Foto: Leif Federico Firnhaber

Anton Lachky ist einer der Tänzer von Les SlovaKs und hat mit „Tonoland (Mind a Gap)“ eine Arbeit geschaffen, in der er nicht nur die typisch leichtfüßige Bewegungssprache der Truppe wieder deutlich sichtbar macht. Mit Quan Bui Ngoc aus der Company von Alain Platel und Sergi Parés hat er zwei auffällig ausdrucksstarke Künstler mit ins Boot geholt. Parés bildet von den vier Rabauken den virtuosesten. Die Geschmeidigkeit und Präzision seiner Bewegungen kommen dabei auch nicht von ungefähr. Er selbst bezeichnet sich als Tanz-Akrobat – hier kann er seinem Affen Zucker geben. 

Zu Beginn trippeln die vier Tänzer im Pulk über die dunkle Bühne: ein Geräusch wie aus einem irrwitzigen Trickfilm. Sie gruppieren sich um einen nur wenige Zentimeter über dem Boden hängenden Spot wie Kinder um das Licht einer Taschenlampe. Was folgt, ist ein rasanter Trip durch ein Wunderland mit skurrilen Figuren. Es wirkt, als wolle einer den anderen an Skurrilität übertrumpfen. In einem assoziativen Vexierspiel, das sich selbst an den Rand des Tanztheaters treibt, spielt Mimik eine große Rolle. Das bekannte spöttisch-ironische Lächeln von Milan Herich ist Teil eines universellen Humors, der weit über jeglicher sprachlichen Äußerung liegt.

Peter Jaško kümmert es nicht, ob seine Füße den Dienst versagen. Einfach immer weiter. Es geht ums Unterwegssein. Wen interessiert da das Ankommen. Hier wird zweifelsfrei deutlich: Glücklich wird allein der Besessene. Sichtbar wird das in dieser Arbeit in einem unabdingbaren Drang zu körperlichem Ausdruck. Desto intensiver fällt die Leere stiller, bewegungsloser Momente aus, wenn jeglicher Ausdruck aus den Körpern verschwunden zu sein scheint. Bis zur nächsten Bewegung.
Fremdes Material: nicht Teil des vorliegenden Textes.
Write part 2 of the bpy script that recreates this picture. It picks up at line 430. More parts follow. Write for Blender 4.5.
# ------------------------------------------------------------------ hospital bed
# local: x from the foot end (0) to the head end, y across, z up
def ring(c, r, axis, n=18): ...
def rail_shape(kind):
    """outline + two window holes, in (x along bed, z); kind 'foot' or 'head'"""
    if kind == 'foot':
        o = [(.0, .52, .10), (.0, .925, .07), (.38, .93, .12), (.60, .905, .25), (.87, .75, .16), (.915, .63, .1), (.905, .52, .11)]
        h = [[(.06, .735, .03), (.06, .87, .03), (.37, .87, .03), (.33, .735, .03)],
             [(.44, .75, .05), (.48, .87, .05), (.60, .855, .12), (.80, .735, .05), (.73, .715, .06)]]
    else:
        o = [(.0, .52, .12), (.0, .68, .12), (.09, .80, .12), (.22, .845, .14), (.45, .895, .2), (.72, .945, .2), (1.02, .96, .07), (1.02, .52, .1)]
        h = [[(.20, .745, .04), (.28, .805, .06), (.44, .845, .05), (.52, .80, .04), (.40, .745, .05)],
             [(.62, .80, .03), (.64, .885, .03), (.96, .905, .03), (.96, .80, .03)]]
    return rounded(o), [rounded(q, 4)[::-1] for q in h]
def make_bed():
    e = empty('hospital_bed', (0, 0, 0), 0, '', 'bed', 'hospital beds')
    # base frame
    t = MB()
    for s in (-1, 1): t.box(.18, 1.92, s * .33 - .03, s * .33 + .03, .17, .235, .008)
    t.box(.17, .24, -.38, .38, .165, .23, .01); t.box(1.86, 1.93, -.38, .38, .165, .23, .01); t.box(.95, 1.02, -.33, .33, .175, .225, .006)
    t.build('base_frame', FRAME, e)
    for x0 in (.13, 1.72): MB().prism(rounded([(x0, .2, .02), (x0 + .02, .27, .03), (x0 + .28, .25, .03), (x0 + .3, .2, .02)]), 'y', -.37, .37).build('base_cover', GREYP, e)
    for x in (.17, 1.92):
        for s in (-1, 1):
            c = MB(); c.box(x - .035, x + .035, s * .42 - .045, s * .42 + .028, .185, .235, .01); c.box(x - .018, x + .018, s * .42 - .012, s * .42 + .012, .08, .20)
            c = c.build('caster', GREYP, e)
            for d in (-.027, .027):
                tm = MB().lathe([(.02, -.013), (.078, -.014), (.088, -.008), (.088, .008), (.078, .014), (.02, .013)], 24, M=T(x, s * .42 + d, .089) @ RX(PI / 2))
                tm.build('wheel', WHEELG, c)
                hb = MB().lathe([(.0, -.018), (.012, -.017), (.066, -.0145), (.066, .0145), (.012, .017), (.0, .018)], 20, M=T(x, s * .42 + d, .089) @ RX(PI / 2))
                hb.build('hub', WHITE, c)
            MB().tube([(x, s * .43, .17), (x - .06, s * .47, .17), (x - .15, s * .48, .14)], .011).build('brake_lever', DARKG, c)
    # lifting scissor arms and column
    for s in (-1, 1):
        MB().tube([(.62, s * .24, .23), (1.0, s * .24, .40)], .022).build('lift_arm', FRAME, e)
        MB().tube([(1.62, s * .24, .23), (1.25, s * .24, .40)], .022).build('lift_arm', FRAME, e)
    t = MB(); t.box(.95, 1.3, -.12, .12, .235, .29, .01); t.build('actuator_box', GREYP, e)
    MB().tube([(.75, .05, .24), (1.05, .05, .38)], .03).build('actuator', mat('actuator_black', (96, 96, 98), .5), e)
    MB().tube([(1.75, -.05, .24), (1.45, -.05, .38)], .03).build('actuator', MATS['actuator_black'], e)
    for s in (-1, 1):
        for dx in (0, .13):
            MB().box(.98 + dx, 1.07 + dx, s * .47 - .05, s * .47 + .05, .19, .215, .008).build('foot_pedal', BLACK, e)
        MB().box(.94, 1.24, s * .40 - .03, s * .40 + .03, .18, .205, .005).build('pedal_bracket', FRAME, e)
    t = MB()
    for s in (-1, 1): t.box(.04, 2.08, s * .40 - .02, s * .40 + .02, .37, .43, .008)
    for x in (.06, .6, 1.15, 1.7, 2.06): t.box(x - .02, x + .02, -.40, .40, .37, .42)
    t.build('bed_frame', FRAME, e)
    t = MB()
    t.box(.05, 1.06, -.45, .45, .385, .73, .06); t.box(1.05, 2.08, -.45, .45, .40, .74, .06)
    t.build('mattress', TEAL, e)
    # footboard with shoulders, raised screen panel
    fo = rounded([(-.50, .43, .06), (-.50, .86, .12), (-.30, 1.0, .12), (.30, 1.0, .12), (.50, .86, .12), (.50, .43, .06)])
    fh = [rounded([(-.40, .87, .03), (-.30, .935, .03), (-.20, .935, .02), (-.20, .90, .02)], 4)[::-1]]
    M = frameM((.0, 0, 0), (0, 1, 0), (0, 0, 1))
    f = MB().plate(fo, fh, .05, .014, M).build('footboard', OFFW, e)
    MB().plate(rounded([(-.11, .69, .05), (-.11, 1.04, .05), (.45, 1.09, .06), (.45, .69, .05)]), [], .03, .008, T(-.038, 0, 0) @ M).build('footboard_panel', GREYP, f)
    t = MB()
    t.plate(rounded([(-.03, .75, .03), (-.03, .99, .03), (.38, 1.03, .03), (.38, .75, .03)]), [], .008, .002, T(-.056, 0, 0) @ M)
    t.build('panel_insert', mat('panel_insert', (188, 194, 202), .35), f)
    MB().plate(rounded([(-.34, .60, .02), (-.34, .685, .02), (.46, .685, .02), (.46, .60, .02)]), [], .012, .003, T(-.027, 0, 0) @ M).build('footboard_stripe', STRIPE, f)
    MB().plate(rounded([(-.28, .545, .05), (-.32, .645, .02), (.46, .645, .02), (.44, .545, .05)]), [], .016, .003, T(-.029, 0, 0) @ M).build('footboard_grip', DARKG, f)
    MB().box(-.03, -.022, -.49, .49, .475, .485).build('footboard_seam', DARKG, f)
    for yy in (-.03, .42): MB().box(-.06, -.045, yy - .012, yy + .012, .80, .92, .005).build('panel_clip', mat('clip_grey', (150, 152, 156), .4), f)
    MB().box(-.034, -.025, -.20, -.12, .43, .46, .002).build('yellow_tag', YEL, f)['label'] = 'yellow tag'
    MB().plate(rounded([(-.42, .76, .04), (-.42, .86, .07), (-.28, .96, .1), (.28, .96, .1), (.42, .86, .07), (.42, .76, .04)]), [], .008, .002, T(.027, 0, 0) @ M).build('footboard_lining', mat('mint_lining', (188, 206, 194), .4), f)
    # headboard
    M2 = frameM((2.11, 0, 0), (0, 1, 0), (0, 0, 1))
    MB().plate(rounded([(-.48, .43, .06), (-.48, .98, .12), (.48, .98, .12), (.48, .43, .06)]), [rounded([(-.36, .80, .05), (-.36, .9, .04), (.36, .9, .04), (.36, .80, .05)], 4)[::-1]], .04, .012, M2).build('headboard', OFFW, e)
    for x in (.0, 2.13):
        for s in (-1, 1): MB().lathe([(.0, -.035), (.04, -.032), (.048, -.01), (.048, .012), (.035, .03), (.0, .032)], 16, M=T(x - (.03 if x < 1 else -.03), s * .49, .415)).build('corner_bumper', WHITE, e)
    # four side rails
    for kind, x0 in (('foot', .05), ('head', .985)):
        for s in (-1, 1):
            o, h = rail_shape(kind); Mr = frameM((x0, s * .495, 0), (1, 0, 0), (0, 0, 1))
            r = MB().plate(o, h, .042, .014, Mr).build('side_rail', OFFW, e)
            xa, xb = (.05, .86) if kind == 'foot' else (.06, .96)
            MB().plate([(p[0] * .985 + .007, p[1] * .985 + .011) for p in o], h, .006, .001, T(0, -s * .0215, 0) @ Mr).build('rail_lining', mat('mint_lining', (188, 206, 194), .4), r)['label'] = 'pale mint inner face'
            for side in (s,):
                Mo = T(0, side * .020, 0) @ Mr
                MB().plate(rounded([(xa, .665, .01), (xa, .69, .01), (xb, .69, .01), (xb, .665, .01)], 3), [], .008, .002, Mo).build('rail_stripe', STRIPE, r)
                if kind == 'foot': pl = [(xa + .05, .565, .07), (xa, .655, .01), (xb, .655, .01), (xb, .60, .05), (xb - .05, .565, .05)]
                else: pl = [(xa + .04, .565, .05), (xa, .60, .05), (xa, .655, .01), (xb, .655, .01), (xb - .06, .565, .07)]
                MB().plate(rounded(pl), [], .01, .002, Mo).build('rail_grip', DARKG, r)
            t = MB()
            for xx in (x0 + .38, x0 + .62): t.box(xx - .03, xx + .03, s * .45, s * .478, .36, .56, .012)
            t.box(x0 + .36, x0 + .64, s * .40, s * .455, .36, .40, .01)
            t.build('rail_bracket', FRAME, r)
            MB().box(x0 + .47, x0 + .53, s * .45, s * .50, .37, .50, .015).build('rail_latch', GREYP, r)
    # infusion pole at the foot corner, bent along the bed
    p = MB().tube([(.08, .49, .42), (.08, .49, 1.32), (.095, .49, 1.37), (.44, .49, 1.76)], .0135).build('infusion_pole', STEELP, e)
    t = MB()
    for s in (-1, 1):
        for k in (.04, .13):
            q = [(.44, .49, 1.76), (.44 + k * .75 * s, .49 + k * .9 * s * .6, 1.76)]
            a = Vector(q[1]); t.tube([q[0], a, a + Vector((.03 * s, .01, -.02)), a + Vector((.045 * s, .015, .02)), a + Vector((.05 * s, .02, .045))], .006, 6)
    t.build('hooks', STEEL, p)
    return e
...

Die hemmungslosen, verspielten Frotzeleien der zu groß geratenen Buben bringen irgendwann indirekt, beabsichtigt oder nicht, die Frage nach der Frau bzw. deren Absenz in den Blick. Wie sich diese einordnen lässt zeigt sich, als Parés völlig debil über die Bühne wankt. Genau in jener Szene wendet sich ein Mann im Publikum seiner weiblichen Begleitung mit den Worten zu: „Wir Männer sind was Wunderbares, gell.“ Kann man wohl so sagen – am Frauentag.